• Job
Repeat only the lines running from the beginning of the material through the line that contains "SHADE = mat('shop_dark_cloth', '#2C3238', .8)".

===== Information provided

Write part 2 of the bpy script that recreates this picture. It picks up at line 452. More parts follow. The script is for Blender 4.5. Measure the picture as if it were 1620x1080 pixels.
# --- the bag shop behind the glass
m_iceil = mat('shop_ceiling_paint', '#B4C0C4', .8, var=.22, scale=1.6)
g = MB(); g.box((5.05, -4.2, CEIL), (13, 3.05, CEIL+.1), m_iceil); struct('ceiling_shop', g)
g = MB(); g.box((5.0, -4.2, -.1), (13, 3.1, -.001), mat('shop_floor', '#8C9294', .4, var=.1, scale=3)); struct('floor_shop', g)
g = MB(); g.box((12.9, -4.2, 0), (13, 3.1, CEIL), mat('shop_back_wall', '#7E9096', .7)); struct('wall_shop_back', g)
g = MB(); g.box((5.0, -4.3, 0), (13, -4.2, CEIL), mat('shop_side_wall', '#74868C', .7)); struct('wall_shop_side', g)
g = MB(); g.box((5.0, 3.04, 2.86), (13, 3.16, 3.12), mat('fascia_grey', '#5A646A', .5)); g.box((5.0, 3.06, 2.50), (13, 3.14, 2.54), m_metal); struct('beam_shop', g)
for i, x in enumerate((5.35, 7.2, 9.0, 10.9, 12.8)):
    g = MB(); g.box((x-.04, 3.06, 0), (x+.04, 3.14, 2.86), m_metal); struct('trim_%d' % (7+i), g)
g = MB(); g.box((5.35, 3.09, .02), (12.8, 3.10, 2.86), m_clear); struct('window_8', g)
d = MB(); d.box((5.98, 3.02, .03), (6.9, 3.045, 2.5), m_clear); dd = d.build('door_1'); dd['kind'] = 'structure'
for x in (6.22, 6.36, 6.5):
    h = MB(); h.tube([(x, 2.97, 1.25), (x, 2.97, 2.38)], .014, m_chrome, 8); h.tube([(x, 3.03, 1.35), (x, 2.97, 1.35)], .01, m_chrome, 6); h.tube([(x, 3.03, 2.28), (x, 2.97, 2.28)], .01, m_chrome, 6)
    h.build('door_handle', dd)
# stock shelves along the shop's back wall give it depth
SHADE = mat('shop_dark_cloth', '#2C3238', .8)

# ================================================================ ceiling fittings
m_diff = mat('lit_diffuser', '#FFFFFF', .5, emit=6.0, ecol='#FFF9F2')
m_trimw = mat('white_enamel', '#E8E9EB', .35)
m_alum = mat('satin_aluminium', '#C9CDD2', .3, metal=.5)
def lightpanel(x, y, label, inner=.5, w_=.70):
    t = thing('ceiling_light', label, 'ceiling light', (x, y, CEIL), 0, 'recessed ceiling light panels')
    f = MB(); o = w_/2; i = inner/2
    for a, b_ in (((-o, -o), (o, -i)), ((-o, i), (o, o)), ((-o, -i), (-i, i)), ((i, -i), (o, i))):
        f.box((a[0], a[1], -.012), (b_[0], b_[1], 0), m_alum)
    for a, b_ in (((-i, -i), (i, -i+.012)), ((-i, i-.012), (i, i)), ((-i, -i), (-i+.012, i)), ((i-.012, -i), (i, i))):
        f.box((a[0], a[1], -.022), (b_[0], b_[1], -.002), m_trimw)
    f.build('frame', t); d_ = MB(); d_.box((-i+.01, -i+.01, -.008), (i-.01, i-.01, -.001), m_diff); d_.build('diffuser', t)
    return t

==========

• Reply to the task
Write part 2 of the bpy script that recreates this picture. It picks up at line 452. More parts follow. The script is for Blender 4.5. Measure the picture as if it were 1620x1080 pixels.
# --- the bag shop behind the glass
m_iceil = mat('shop_ceiling_paint', '#B4C0C4', .8, var=.22, scale=1.6)
g = MB(); g.box((5.05, -4.2, CEIL), (13, 3.05, CEIL+.1), m_iceil); struct('ceiling_shop', g)
g = MB(); g.box((5.0, -4.2, -.1), (13, 3.1, -.001), mat('shop_floor', '#8C9294', .4, var=.1, scale=3)); struct('floor_shop', g)
g = MB(); g.box((12.9, -4.2, 0), (13, 3.1, CEIL), mat('shop_back_wall', '#7E9096', .7)); struct('wall_shop_back', g)
g = MB(); g.box((5.0, -4.3, 0), (13, -4.2, CEIL), mat('shop_side_wall', '#74868C', .7)); struct('wall_shop_side', g)
g = MB(); g.box((5.0, 3.04, 2.86), (13, 3.16, 3.12), mat('fascia_grey', '#5A646A', .5)); g.box((5.0, 3.06, 2.50), (13, 3.14, 2.54), m_metal); struct('beam_shop', g)
for i, x in enumerate((5.35, 7.2, 9.0, 10.9, 12.8)):
    g = MB(); g.box((x-.04, 3.06, 0), (x+.04, 3.14, 2.86), m_metal); struct('trim_%d' % (7+i), g)
g = MB(); g.box((5.35, 3.09, .02), (12.8, 3.10, 2.86), m_clear); struct('window_8', g)
d = MB(); d.box((5.98, 3.02, .03), (6.9, 3.045, 2.5), m_clear); dd = d.build('door_1'); dd['kind'] = 'structure'
for x in (6.22, 6.36, 6.5):
    h = MB(); h.tube([(x, 2.97, 1.25), (x, 2.97, 2.38)], .014, m_chrome, 8); h.tube([(x, 3.03, 1.35), (x, 2.97, 1.35)], .01, m_chrome, 6); h.tube([(x, 3.03, 2.28), (x, 2.97, 2.28)], .01, m_chrome, 6)
    h.build('door_handle', dd)
# stock shelves along the shop's back wall give it depth
SHADE = mat('shop_dark_cloth', '#2C3238', .8)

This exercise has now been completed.